• Task goal
Reproduce precisely the lines between the start of the data below and the line with "PI = math.pi", both included.

(Scripts that build scenes)

•••

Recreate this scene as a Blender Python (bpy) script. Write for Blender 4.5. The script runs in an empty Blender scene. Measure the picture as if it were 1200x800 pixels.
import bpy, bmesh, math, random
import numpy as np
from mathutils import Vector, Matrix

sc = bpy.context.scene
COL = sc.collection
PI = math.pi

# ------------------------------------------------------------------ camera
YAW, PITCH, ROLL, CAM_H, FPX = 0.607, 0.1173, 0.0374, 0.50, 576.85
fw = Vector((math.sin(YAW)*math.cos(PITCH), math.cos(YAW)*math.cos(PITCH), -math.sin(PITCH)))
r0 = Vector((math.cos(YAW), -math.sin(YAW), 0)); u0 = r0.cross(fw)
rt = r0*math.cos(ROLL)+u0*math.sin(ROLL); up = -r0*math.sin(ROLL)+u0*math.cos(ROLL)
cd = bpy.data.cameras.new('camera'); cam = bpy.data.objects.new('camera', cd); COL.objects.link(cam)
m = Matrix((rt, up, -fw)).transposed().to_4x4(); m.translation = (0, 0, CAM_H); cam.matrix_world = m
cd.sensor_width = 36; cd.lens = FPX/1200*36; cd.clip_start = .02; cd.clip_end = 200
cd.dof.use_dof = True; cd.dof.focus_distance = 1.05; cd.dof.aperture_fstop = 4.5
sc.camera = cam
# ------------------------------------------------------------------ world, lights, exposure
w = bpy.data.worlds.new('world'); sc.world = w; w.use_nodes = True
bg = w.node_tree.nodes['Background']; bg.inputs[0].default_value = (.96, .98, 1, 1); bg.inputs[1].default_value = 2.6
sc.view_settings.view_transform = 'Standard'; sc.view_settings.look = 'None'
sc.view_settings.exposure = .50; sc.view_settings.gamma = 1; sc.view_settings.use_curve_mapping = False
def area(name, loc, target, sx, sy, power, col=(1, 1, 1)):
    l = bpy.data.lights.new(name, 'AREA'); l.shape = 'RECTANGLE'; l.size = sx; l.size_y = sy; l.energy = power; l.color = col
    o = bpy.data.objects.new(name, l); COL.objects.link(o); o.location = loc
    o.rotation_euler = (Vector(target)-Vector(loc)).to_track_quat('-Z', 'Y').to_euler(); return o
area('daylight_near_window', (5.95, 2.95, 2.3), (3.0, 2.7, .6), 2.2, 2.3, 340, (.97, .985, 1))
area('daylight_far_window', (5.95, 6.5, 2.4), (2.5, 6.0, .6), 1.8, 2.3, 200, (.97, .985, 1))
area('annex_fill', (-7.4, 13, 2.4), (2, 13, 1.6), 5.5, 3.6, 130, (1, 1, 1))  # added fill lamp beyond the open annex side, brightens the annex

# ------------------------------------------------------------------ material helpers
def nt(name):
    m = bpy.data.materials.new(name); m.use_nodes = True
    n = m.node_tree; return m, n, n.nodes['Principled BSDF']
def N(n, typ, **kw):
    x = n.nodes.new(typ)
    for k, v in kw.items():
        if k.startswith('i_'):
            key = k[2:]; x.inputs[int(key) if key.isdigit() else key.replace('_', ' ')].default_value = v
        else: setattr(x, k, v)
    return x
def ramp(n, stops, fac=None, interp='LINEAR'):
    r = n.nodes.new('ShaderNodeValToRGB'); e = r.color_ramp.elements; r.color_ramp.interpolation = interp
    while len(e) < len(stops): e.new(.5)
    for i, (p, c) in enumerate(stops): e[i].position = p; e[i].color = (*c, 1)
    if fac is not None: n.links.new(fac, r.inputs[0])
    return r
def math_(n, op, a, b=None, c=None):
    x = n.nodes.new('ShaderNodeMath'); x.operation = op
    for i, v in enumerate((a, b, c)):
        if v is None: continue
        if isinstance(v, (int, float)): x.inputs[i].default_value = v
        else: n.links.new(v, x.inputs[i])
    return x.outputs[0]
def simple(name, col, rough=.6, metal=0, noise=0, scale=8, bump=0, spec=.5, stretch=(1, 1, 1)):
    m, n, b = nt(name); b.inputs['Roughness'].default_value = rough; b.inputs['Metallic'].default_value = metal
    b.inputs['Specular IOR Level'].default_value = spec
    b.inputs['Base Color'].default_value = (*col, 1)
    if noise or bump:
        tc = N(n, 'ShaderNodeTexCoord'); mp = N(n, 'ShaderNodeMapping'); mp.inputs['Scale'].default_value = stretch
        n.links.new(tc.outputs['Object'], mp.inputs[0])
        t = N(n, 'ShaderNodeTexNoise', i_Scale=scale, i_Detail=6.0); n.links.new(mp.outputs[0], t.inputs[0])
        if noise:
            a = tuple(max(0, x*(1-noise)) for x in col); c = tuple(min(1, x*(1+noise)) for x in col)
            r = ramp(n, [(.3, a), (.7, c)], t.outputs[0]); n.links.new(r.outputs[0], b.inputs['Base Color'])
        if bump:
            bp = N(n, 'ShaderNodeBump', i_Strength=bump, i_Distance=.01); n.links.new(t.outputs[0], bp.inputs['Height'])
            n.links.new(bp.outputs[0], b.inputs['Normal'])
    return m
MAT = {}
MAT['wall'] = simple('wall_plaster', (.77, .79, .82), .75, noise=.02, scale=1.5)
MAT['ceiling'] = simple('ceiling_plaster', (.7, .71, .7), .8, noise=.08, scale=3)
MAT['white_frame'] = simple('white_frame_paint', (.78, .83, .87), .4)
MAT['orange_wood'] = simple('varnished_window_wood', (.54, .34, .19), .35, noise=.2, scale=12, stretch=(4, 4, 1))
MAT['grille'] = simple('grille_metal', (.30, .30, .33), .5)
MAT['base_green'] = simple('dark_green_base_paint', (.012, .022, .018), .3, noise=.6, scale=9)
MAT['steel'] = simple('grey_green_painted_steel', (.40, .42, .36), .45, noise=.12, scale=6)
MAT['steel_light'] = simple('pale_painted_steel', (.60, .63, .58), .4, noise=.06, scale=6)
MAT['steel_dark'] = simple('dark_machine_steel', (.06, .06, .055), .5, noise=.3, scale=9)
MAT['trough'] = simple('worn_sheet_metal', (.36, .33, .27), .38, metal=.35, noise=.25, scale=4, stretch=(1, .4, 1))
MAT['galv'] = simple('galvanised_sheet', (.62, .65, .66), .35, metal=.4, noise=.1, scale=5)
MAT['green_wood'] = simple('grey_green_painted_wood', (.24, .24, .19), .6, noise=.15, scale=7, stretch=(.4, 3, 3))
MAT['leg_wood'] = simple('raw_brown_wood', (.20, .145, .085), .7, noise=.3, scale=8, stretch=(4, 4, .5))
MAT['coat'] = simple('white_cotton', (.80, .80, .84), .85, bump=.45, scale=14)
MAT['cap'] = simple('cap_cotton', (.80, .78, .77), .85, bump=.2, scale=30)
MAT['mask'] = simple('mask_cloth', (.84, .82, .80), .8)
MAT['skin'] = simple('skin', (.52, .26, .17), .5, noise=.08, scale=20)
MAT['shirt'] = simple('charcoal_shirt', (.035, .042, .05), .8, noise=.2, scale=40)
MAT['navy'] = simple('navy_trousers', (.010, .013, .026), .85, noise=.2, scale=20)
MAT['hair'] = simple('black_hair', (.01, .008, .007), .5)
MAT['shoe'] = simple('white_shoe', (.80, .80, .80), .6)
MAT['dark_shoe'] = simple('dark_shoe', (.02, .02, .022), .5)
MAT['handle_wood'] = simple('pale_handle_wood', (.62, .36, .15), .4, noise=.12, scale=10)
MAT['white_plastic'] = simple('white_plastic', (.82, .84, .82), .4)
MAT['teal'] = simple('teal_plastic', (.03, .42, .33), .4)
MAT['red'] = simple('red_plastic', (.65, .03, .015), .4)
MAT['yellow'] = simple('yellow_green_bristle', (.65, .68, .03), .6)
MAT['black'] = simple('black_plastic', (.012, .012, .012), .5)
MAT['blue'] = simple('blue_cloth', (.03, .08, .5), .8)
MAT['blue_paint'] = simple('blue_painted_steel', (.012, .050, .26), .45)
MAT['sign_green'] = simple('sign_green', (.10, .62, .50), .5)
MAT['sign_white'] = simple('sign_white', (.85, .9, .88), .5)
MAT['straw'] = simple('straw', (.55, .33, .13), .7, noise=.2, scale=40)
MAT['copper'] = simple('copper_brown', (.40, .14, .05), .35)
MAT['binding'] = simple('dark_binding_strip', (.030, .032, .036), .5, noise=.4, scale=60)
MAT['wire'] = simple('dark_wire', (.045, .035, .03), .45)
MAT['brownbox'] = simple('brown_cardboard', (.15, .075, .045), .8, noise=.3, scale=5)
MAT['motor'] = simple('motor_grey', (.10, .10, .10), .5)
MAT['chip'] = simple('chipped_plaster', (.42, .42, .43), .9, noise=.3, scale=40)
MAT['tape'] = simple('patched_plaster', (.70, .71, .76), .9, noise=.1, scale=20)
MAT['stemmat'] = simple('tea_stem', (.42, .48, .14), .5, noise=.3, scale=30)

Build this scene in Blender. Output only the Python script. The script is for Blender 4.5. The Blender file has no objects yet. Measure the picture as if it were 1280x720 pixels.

•••

• Finished answer
Recreate this scene as a Blender Python (bpy) script. Write for Blender 4.5. The script runs in an empty Blender scene. Measure the picture as if it were 1200x800 pixels.
import bpy, bmesh, math, random
import numpy as np
from mathutils import Vector, Matrix

sc = bpy.context.scene
COL = sc.collection
PI = math.pi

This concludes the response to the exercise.